Saturday 8 September 2012

Python Fans Get Ready: First Trailer for A Liar's Autobiography



Fans of Monty Python are in for a treat in the near future,  A Liar's Autobiography: The Untrue Story of Monty Python's Graham Chapman, a Python-based animated film, is almost here! The film is being produced by London-based Bill and Ben Productions, and was animated in 17 different styles by 14 different companies (including A for Animation).

The film is based on late-great Python Graham Chapman's (untrue) memoirs, A Liar's Autobiography (Volume VI), and features Chapman's reading of the book, recorded before his death in 1989. Though not a Monty Python film, A Liar's Autobiography does feature the voices John Cleese, Michael Palin, Terry Jones and Terry Gilliam (but not Eric Idle).
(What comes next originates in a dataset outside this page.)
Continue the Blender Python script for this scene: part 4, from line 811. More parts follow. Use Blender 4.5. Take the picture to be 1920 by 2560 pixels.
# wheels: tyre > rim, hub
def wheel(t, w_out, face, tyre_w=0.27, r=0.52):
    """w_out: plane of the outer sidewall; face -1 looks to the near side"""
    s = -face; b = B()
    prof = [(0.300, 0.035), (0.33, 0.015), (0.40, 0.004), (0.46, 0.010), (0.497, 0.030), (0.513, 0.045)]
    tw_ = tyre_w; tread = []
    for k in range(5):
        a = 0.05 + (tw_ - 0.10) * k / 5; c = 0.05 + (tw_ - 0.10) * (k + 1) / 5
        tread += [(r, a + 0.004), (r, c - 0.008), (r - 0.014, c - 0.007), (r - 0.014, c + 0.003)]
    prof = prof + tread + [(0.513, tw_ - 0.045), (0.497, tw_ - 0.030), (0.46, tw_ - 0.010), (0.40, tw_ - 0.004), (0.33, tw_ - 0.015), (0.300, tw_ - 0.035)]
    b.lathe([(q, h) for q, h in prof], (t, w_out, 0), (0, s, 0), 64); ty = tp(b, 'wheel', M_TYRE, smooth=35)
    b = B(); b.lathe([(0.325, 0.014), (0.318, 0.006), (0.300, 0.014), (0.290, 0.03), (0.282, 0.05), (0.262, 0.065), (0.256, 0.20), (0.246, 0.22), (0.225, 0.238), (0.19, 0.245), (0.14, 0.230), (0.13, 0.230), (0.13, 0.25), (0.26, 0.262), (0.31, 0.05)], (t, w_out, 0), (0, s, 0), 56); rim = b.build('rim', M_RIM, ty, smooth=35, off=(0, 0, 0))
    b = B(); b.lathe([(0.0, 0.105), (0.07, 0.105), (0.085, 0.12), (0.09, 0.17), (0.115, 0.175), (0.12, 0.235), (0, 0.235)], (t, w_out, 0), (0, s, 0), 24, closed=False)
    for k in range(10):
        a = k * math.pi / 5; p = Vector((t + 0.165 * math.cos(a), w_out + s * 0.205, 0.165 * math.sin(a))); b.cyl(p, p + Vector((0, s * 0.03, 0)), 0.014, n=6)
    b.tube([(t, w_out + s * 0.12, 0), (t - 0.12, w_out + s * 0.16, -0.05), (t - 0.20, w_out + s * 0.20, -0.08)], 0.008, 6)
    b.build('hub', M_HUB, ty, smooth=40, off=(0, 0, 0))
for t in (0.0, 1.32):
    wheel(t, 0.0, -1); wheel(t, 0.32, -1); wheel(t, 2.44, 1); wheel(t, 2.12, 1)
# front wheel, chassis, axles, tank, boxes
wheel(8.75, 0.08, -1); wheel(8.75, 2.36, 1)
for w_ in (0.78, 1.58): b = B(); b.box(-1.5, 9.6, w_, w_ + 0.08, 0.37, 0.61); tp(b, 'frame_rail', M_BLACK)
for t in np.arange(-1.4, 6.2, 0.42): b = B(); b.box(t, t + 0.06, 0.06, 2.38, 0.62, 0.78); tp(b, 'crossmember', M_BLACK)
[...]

A cacophony of randomness, quirkiness and not appropriate for children-ness, the first trailer (above) for the film looks great! Funny, striking and moving in places, A Liar's Autobiography looks to be a whole lot of fun.

A Liar's Autobiography will premiere at TIFF this weekend and will air in the US, on EPIX, later this year, before a limited 3D theatrical release, starting 2nd November. The film, made by a British studio about a British comedian, will then be released in the UK early next year, by Trinity.

You can check out the film's synopsis after the jump break!




Graham Chapman, probably best remembered as 'the dead one from Monty Python', writes and stars in the animated movie of his own life story, A LIAR'S AUTOBIOGRAPHY. Although Chapman selfishly dropped dead in 1989, he had taken the trouble to record himself reading his book, A Liar's Autobiography -- and those recordings have now ingeniously been used to provide Chapman's voice for the 3D animated feature of the same name. Fellow Pythons John Cleese, Terry Jones, Michael Palin, and Terry Gilliam also turn up, playing themselves and other characters, along with a few surprise guests.

Not a documentary, not a Monty Python film, A LIAR'S AUTOBIOGRAPHY is Chapman's own take on his bizarre life and his search for self-knowledge, bringing Chapman back to life in an ingenious tour de force of animation, told through 17 different animation styles from 14 different animators.

Incredible, yes. Surreal, certainly. True? Who knows? At his memorial service, John Cleese called Chapman "a freeloading bastard". Now, as the film re-unites Chapman with Cleese, Jones, Palin, and Gilliam for the first time in 23 years, he is set to earn a new title -- the most prolific corpse since Elvis.